Zachariah Huerta

From East, to West, and Back Again: A Study of 17th-Century Colonial Dutch Art

The Castle of Batavia, Andries Beeckman, c. 1661, Oil on Canvas, 108 cm × 151.5 cm (43 in × 59.6 in), repository: Rijksmuseum (Amsterdam, Netherlands).

The Dutch Golden Age, circa 1588 – 1672, was a period of immense socioeconomic growth for the Netherlands, introducing a material ideal we still see and feel the effects of today. The Dutch Empire, as it was often referred to, reached from its colonies in South America all the way to Indonesia. Numerous fields of industry such as science and commerce greatly improved, with the Dutch East India Trading Company (The VOC) establishing many of the foundational concepts of modern-day capitalism and corporations. The arts saw one of the biggest periods of change and growth, with several master artists establishing their practice in the Netherlands. Guilds of artists served multiple growing economic classes and several new genres were established and expanded upon. These artists and practices produced several genre paintings depicting the many colonies of the country and consequently of the VOC, exemplifying a few of the distinct ways the Dutch republic interacted with these colonies, aside from their trade and exports.

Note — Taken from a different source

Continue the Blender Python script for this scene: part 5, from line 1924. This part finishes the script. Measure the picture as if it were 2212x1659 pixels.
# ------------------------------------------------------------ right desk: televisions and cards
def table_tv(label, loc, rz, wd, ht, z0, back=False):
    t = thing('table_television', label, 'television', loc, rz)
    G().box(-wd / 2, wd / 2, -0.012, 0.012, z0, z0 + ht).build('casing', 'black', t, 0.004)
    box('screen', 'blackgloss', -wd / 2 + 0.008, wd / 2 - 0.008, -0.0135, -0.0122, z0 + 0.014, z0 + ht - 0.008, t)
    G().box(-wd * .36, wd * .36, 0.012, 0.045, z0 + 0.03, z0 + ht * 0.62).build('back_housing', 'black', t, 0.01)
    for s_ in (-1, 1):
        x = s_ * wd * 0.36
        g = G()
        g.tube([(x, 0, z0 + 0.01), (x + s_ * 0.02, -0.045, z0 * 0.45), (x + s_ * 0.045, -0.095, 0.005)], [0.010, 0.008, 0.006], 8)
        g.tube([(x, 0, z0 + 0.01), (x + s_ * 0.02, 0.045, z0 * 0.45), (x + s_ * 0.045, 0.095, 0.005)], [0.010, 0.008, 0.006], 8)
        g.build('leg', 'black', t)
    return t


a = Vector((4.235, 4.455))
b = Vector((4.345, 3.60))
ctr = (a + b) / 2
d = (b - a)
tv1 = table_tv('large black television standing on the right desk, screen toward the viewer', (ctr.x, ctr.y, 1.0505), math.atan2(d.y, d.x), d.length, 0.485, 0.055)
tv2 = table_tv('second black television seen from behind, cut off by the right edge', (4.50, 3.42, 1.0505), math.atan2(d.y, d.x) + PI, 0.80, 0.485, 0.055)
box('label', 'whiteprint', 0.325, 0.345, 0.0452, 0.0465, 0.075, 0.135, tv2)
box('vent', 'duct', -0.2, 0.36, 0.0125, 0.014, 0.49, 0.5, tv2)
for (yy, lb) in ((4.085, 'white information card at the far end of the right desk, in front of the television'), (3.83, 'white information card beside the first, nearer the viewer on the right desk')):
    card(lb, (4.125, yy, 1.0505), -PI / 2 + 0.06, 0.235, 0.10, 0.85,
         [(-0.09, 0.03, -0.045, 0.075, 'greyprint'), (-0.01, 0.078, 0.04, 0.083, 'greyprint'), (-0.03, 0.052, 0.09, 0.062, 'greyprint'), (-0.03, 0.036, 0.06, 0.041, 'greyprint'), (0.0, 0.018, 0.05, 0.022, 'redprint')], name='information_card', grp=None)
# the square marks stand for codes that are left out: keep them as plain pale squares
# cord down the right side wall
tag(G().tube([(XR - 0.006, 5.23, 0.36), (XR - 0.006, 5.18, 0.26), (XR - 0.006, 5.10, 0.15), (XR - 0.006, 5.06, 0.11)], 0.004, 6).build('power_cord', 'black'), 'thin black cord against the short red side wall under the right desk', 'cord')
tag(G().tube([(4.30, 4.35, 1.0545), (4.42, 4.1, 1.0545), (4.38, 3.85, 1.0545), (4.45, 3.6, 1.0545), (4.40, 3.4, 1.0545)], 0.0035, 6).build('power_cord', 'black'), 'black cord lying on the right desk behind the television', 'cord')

In this paper, I will argue that Dutch art affected the perception of the Dutch colonies by presenting them as exotic and filled with potential commodities. As many in the Dutch republic were already accustomed to purchasing war bonds, the idea of buying into the promise of potential profit was easy to market and sell, both to the public and the government itself. Paintings and sketches of these colonies, its flora and fauna and its peoples, fascinated the Dutch and as such they were eager to buy into them. This “othering” of these colonies through artistic depictions, whether directly or indirectly, were what pacified the general public to the more horrific aspects of colonization and allowed these colonies to flourish. These ideas will be presented through the art of Andries Beeckman, Frans Post, Albert Eckhout, and other Dutch colonial artists whose works popularized and fantasized the Dutch Brazilian and Indonesian colonies. Not only will this show where the idea of capitalistic advertisement began but will also show some of the earliest uses of what we understand as sociopolitical propaganda, that which we are accustomed to today.